RECORDS FOR THE EXERCISE:

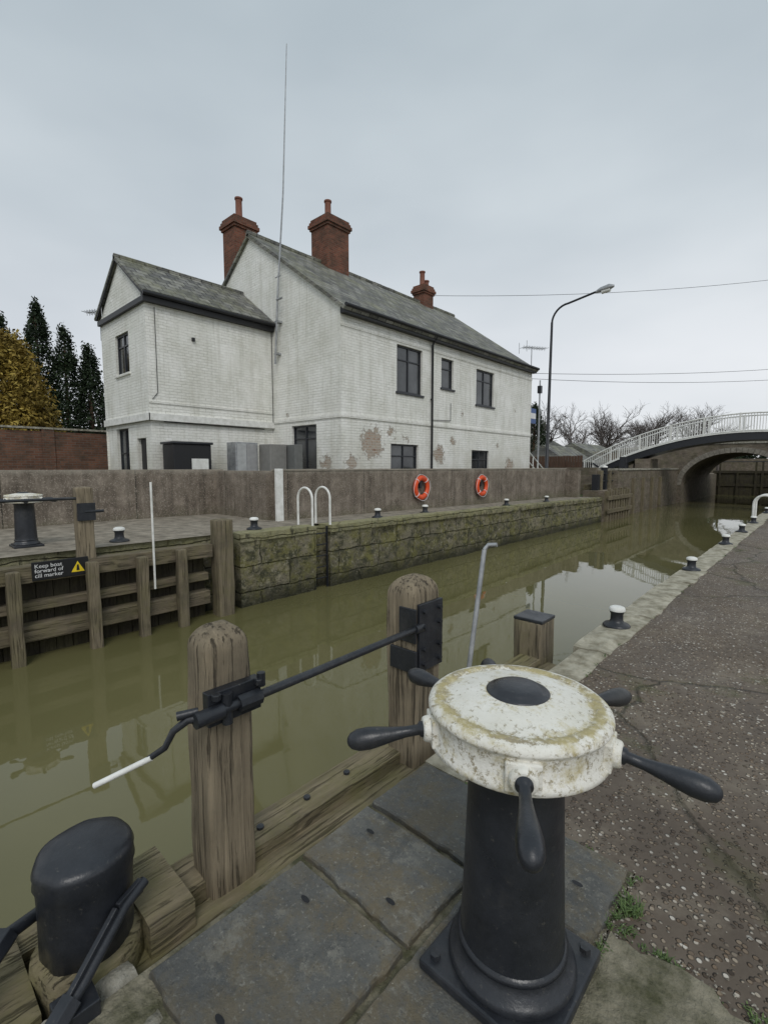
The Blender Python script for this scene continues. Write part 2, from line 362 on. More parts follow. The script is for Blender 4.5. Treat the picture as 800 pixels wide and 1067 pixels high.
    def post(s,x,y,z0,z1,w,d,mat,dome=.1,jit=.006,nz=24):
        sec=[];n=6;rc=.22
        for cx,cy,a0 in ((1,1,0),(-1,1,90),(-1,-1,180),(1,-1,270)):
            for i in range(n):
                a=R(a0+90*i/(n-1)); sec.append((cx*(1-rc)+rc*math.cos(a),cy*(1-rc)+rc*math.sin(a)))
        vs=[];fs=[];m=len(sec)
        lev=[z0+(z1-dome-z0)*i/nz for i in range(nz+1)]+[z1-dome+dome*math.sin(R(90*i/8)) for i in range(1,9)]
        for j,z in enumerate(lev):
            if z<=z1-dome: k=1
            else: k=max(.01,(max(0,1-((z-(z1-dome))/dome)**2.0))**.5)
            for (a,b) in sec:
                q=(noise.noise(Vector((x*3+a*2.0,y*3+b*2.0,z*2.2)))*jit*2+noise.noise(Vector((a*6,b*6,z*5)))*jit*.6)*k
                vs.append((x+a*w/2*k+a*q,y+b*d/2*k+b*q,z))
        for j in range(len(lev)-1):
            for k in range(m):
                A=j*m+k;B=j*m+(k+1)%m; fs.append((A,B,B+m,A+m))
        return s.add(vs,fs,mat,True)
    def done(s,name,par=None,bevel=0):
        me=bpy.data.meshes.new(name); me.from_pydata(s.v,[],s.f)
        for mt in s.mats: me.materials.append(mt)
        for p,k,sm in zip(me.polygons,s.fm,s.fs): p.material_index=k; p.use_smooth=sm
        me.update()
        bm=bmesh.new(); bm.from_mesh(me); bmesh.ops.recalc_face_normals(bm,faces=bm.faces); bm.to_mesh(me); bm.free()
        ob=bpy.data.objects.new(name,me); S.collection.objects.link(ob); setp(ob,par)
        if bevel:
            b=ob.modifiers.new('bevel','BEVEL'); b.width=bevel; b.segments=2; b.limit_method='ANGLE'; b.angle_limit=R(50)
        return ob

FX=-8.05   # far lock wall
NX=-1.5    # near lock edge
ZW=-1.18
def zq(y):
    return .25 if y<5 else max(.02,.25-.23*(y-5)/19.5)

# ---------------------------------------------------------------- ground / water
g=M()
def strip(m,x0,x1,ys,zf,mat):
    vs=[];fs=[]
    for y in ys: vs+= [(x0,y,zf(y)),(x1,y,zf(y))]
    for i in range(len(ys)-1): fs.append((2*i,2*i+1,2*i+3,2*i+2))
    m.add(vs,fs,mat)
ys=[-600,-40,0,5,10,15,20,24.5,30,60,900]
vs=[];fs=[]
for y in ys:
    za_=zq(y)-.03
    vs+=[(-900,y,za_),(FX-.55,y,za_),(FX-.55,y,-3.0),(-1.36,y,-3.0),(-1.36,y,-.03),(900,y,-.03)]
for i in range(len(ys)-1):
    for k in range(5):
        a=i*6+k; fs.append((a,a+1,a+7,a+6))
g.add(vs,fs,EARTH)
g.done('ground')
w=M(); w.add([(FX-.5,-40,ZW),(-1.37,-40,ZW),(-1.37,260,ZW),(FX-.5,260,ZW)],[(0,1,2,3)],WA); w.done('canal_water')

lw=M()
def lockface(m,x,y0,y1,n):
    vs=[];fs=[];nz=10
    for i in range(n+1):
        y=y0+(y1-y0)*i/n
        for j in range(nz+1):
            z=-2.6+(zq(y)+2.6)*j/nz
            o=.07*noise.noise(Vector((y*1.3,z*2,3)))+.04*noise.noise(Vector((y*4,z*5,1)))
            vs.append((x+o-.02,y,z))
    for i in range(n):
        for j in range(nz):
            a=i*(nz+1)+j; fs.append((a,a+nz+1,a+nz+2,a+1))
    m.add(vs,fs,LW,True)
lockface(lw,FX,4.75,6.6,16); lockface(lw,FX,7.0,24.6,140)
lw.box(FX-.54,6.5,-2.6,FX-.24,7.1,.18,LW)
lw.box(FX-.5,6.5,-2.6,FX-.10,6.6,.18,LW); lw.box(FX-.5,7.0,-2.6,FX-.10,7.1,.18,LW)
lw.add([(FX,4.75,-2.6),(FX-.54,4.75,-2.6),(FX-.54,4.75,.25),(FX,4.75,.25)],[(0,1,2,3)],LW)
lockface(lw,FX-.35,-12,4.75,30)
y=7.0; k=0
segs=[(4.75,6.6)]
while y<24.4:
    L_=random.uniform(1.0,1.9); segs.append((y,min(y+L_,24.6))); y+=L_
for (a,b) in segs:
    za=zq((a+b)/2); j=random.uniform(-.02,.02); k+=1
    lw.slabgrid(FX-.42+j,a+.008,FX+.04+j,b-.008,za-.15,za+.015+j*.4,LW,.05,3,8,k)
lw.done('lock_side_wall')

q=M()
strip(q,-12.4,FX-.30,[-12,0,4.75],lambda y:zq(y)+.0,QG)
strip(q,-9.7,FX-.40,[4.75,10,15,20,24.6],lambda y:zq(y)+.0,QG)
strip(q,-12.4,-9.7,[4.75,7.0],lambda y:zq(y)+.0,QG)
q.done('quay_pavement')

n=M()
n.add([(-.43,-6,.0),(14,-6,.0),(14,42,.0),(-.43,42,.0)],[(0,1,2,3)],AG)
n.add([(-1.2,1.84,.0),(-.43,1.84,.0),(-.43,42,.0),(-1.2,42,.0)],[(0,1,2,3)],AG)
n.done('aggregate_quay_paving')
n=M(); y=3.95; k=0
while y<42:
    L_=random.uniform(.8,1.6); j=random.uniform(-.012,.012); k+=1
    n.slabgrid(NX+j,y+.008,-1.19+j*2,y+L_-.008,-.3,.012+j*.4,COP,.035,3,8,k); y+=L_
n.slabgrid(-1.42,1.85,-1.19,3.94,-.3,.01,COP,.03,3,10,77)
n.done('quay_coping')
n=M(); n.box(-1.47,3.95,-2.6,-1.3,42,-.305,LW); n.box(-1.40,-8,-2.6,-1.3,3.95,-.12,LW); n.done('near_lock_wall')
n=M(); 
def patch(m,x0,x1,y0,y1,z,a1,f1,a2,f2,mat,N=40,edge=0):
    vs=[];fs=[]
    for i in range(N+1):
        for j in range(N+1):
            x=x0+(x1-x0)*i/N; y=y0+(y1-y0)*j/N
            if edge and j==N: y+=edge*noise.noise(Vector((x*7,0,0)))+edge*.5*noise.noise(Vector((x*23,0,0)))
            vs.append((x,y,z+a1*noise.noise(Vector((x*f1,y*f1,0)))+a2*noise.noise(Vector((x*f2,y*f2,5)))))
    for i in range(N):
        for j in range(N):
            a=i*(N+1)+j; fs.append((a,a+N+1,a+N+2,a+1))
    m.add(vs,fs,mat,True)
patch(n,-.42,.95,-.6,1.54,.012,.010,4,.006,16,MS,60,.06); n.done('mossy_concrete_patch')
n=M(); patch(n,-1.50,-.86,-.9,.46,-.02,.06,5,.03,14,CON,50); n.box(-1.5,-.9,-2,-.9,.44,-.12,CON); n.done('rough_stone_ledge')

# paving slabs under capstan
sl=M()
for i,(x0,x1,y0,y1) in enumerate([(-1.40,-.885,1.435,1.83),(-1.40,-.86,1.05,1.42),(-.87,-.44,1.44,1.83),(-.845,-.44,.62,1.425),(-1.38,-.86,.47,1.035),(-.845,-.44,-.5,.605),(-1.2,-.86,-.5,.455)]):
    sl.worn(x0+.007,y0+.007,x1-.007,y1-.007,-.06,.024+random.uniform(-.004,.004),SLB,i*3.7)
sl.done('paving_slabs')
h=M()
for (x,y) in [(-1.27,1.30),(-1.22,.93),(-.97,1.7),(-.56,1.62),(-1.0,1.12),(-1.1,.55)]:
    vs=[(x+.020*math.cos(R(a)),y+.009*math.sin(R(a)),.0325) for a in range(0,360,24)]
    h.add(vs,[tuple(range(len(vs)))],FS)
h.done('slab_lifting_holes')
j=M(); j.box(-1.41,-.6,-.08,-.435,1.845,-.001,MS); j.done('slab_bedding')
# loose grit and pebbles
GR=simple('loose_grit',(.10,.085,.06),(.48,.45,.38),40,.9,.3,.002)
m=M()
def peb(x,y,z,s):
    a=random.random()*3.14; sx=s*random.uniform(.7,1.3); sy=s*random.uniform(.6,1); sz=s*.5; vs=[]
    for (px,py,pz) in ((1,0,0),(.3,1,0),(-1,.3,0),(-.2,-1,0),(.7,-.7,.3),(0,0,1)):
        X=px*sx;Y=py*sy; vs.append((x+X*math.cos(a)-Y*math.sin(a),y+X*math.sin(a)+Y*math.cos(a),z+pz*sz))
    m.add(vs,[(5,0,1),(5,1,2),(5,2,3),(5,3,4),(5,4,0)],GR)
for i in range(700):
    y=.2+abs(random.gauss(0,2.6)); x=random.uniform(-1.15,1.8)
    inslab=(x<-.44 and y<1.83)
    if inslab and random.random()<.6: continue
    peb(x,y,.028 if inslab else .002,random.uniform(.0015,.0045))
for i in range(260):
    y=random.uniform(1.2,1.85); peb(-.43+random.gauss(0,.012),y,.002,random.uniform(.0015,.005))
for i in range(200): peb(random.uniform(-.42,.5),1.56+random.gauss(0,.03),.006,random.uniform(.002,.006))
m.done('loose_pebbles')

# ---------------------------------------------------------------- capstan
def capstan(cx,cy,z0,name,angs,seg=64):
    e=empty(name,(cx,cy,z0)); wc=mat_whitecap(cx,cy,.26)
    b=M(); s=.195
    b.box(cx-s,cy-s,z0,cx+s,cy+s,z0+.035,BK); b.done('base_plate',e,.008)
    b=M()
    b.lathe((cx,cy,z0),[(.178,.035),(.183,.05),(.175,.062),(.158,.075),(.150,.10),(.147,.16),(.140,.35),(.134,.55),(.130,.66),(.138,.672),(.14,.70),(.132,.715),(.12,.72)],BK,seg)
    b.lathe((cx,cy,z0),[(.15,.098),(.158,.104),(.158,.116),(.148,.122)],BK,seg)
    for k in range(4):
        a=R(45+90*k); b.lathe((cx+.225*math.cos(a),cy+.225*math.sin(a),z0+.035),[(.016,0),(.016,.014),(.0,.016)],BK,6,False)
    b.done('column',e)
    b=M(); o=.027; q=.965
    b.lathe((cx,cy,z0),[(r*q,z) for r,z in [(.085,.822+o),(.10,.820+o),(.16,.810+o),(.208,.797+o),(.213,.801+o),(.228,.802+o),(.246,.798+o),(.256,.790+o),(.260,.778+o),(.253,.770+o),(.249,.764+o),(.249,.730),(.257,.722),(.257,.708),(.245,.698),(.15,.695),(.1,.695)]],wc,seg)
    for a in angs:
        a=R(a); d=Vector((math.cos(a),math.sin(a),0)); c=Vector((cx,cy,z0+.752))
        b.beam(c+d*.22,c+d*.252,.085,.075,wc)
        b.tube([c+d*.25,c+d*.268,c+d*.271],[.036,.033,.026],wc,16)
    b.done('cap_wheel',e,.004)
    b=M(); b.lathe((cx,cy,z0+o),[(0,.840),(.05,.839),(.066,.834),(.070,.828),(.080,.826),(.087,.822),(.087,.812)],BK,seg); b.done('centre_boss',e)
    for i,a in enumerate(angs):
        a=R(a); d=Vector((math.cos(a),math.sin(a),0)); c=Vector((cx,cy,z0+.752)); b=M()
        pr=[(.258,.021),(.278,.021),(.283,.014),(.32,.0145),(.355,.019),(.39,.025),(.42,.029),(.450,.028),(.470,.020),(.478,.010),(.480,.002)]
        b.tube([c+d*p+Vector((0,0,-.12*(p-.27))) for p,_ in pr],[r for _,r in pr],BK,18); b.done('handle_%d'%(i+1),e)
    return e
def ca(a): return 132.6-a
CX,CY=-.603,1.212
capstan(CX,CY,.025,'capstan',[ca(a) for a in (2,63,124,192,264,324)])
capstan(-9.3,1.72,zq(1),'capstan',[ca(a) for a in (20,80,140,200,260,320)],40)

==

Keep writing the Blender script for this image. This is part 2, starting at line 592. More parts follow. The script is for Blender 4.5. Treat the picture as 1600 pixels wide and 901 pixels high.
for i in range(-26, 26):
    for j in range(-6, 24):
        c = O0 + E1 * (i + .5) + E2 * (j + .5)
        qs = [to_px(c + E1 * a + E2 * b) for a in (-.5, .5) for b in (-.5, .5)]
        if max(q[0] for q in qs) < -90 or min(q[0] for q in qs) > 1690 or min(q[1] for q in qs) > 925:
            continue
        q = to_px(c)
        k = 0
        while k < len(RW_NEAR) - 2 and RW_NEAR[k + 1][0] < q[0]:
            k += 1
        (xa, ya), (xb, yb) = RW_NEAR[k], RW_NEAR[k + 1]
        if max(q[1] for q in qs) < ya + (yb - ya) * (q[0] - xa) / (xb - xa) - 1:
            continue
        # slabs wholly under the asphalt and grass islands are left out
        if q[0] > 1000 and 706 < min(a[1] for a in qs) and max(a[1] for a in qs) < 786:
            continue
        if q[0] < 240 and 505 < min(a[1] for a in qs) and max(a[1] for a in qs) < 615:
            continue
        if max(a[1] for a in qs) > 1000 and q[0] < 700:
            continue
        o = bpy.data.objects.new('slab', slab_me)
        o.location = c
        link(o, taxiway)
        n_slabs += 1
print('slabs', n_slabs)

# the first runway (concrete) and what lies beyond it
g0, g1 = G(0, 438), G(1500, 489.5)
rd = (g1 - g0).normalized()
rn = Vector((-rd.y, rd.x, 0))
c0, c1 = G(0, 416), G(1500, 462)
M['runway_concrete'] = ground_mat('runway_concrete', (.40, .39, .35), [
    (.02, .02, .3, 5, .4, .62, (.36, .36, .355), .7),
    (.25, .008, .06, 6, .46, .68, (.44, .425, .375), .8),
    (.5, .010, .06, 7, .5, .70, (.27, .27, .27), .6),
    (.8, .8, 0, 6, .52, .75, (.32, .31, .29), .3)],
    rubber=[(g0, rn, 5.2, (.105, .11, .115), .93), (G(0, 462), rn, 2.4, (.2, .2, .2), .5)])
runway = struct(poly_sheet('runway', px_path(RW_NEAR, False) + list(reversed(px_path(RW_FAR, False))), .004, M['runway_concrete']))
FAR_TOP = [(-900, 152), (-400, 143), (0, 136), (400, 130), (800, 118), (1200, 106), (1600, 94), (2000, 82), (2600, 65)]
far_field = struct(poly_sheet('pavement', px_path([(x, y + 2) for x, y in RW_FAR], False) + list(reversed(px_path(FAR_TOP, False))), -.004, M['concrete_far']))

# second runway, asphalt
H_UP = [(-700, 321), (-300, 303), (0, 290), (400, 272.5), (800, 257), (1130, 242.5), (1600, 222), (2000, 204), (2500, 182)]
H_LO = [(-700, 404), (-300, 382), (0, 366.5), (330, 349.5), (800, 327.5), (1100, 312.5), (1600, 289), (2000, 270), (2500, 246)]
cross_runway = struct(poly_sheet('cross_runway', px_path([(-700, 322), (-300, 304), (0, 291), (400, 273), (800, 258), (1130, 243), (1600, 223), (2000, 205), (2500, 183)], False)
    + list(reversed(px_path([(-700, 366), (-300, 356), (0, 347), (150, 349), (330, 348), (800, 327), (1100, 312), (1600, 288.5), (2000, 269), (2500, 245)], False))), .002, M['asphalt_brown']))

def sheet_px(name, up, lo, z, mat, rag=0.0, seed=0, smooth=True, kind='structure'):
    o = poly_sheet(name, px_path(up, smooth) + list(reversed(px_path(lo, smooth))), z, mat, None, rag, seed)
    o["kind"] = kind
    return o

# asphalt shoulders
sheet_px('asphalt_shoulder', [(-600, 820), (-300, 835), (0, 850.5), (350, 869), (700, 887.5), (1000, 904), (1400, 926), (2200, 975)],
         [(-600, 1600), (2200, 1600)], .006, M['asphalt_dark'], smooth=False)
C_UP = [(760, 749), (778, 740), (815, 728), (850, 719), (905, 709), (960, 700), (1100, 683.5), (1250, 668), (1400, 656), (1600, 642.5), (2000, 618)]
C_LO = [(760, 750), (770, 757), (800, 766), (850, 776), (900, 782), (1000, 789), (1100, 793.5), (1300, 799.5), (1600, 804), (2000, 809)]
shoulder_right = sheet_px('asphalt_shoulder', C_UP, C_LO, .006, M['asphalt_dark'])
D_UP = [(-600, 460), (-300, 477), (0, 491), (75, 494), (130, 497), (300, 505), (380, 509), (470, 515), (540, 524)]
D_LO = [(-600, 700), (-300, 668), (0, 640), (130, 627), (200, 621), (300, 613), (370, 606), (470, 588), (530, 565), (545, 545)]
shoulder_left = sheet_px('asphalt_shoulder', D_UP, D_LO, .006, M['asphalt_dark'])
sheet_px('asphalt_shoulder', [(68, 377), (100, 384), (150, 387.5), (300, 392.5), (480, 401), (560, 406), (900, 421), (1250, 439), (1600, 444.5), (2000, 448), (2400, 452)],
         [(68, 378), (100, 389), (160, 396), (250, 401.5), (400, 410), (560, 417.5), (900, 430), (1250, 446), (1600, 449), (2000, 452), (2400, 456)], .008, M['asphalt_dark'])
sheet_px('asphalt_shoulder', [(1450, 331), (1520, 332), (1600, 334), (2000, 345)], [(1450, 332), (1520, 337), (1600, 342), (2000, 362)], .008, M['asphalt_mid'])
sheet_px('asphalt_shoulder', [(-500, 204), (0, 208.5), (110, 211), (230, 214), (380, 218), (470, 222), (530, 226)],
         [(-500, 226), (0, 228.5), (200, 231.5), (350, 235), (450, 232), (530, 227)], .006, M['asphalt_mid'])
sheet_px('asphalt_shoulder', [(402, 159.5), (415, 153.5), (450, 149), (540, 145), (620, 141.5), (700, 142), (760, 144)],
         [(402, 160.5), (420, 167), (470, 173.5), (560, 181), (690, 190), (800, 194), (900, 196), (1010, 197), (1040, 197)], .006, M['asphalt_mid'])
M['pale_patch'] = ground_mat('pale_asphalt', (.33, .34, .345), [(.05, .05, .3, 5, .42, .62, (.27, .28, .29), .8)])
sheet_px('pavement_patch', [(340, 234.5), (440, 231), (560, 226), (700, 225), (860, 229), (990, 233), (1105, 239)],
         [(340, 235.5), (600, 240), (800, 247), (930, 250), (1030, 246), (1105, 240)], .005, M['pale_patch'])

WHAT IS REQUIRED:
Return the exact lines from the line with "The Blender Python" to the line with "return .25 if", inclusive of both, with nothing added.

SOLUTION TO THE EXERCISE:
The Blender Python script for this scene continues. Write part 2, from line 362 on. More parts follow. The script is for Blender 4.5. Treat the picture as 800 pixels wide and 1067 pixels high.
    def post(s,x,y,z0,z1,w,d,mat,dome=.1,jit=.006,nz=24):
        sec=[];n=6;rc=.22
        for cx,cy,a0 in ((1,1,0),(-1,1,90),(-1,-1,180),(1,-1,270)):
            for i in range(n):
                a=R(a0+90*i/(n-1)); sec.append((cx*(1-rc)+rc*math.cos(a),cy*(1-rc)+rc*math.sin(a)))
        vs=[];fs=[];m=len(sec)
        lev=[z0+(z1-dome-z0)*i/nz for i in range(nz+1)]+[z1-dome+dome*math.sin(R(90*i/8)) for i in range(1,9)]
        for j,z in enumerate(lev):
            if z<=z1-dome: k=1
            else: k=max(.01,(max(0,1-((z-(z1-dome))/dome)**2.0))**.5)
            for (a,b) in sec:
                q=(noise.noise(Vector((x*3+a*2.0,y*3+b*2.0,z*2.2)))*jit*2+noise.noise(Vector((a*6,b*6,z*5)))*jit*.6)*k
                vs.append((x+a*w/2*k+a*q,y+b*d/2*k+b*q,z))
        for j in range(len(lev)-1):
            for k in range(m):
                A=j*m+k;B=j*m+(k+1)%m; fs.append((A,B,B+m,A+m))
        return s.add(vs,fs,mat,True)
    def done(s,name,par=None,bevel=0):
        me=bpy.data.meshes.new(name); me.from_pydata(s.v,[],s.f)
        for mt in s.mats: me.materials.append(mt)
        for p,k,sm in zip(me.polygons,s.fm,s.fs): p.material_index=k; p.use_smooth=sm
        me.update()
        bm=bmesh.new(); bm.from_mesh(me); bmesh.ops.recalc_face_normals(bm,faces=bm.faces); bm.to_mesh(me); bm.free()
        ob=bpy.data.objects.new(name,me); S.collection.objects.link(ob); setp(ob,par)
        if bevel:
            b=ob.modifiers.new('bevel','BEVEL'); b.width=bevel; b.segments=2; b.limit_method='ANGLE'; b.angle_limit=R(50)
        return ob

FX=-8.05   # far lock wall
NX=-1.5    # near lock edge
ZW=-1.18
def zq(y):
    return .25 if y<5 else max(.02,.25-.23*(y-5)/19.5)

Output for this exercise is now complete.